Sofer had been convicted in September 2024 of assault causing bodily harm (acquitted of threats) and initially faced six months’ community service, as recommended by Mahash, the Justice Ministry’s police misconduct unit.

Judge Amir Shaked accepted the defense request to cancel the conviction, replacing it with community service.

He cited Sofer’s PTSD from responding to the Oct. 7 Hamas-led attack, noting the officer had “no prior criminal record” and had “devoted his life to Israel’s security.”

“The court cannot ignore this when considering whether the defendant’s conviction should stand,” he said, adding that while the incident is “serious and does cross the criminal threshold,” the conviction in place could cause Sofer harm “disproportionate to the severity of his actions.”

The ruling comes amid surging attacks on journalists in the West Bank, East Jerusalem and Gaza since Israel’s war on Gaza began.
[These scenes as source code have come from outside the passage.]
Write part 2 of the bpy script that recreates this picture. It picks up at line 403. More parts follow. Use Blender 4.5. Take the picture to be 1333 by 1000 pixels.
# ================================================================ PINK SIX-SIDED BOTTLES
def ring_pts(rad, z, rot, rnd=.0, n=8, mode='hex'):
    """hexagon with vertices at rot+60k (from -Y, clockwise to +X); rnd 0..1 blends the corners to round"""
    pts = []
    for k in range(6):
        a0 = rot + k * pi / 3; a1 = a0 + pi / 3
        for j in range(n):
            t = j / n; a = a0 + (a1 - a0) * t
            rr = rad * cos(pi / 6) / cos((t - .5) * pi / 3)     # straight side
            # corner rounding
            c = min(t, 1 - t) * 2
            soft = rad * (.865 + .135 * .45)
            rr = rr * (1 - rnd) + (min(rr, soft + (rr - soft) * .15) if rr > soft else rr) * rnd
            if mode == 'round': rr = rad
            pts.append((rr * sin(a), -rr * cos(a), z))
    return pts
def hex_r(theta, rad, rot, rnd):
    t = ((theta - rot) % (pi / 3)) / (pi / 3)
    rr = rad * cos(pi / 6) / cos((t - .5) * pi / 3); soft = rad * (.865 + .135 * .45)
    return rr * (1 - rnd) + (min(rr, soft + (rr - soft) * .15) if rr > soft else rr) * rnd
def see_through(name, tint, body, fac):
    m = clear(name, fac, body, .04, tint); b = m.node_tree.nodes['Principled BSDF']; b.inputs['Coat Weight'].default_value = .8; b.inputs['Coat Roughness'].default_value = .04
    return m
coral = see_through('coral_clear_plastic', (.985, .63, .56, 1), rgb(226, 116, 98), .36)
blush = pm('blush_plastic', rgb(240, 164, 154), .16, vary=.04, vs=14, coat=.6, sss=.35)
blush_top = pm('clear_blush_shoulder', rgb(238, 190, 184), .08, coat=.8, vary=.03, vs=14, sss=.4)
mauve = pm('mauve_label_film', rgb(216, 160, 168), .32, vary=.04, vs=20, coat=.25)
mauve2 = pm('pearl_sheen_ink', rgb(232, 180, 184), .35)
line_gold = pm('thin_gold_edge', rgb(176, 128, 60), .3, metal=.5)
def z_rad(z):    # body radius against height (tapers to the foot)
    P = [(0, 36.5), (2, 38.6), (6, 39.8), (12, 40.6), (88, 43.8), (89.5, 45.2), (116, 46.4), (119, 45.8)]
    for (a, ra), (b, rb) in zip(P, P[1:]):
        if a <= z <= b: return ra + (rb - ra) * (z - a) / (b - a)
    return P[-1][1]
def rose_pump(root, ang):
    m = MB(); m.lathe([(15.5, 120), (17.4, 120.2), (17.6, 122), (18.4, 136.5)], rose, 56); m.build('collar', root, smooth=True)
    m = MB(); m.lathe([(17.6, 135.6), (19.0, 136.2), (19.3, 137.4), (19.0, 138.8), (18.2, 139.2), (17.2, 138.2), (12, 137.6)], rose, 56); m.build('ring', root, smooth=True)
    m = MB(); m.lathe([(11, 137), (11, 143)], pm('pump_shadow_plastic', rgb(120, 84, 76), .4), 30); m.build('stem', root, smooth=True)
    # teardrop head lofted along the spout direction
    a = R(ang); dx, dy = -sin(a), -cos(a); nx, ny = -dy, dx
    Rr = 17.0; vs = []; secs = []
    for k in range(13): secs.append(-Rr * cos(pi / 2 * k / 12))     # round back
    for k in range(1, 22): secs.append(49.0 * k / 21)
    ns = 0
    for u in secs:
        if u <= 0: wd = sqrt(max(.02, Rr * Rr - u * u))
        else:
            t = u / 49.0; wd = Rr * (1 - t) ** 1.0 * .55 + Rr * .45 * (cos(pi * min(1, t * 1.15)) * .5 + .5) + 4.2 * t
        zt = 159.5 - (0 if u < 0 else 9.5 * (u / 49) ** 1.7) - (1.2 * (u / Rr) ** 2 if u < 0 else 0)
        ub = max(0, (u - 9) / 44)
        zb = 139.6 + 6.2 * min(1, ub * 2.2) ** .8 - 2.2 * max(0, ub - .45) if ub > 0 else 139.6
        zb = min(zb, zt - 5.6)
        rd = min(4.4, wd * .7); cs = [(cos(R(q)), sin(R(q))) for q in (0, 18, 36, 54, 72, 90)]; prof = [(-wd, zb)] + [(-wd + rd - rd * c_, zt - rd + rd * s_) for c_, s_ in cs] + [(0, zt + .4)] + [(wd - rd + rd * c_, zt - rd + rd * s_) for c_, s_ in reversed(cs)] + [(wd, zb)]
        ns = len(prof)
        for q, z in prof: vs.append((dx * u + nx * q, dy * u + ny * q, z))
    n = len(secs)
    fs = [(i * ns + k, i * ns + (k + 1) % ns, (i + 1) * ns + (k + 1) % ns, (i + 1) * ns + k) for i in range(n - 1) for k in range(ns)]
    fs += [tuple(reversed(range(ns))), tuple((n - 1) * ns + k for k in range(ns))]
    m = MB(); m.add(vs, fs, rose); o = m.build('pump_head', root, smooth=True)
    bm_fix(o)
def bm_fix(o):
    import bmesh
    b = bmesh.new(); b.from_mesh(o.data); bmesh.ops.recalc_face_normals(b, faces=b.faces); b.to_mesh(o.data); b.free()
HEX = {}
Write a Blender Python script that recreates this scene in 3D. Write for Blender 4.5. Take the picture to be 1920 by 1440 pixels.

The Committee to Protect Journalists reported Israel responsible for two-thirds of the 129 media workers killed worldwide in 2025, the deadliest year on record, citing a “persistent culture of impunity” and lack of transparent probes.

Reporters Without Borders called the Israeli army the “worst enemy of journalists” in its 2025 report, with nearly half of global reporter deaths in Gaza.

Foreign journalists face raids, arrests and intimidation. In late January 2026, Israel’s Supreme Court granted a delay on ruling a ban on foreign media access to Gaza.